◆ Stated goal ◆
Start at the first line of the material below and retype each line through the one containing "random.seed(11)", exactly.

Start of Listed records

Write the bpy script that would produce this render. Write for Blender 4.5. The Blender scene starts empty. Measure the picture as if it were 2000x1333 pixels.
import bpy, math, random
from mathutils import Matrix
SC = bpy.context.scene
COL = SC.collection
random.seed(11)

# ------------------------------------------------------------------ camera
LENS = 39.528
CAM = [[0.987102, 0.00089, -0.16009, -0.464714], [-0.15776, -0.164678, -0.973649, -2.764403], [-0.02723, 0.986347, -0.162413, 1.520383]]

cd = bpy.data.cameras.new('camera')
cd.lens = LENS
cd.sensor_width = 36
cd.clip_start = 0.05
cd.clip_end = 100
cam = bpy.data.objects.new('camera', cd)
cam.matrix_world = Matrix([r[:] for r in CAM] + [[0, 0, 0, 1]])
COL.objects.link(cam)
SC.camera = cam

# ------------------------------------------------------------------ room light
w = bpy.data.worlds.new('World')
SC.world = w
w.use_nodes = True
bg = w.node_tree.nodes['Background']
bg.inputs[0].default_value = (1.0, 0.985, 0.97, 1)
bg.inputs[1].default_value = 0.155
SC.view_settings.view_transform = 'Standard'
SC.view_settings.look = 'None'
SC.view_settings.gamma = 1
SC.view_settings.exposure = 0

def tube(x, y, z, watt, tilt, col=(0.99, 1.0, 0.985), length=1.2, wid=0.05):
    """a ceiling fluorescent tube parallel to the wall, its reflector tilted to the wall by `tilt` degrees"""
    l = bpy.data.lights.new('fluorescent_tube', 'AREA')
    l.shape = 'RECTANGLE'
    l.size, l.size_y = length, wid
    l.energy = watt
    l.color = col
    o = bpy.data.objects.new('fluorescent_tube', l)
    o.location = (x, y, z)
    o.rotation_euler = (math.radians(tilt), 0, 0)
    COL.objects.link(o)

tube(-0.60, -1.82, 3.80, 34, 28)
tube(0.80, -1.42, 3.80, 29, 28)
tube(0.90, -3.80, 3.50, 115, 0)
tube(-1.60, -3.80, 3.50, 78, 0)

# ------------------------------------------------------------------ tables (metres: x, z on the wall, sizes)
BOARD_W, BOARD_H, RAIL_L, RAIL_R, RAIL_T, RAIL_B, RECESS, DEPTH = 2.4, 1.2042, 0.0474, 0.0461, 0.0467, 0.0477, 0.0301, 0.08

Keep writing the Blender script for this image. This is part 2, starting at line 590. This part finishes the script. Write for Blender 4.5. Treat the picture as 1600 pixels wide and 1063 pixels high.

End of Listed records

◆ Exercise result ◆
Write the bpy script that would produce this render. Write for Blender 4.5. The Blender scene starts empty. Measure the picture as if it were 2000x1333 pixels.
import bpy, math, random
from mathutils import Matrix
SC = bpy.context.scene
COL = SC.collection
random.seed(11)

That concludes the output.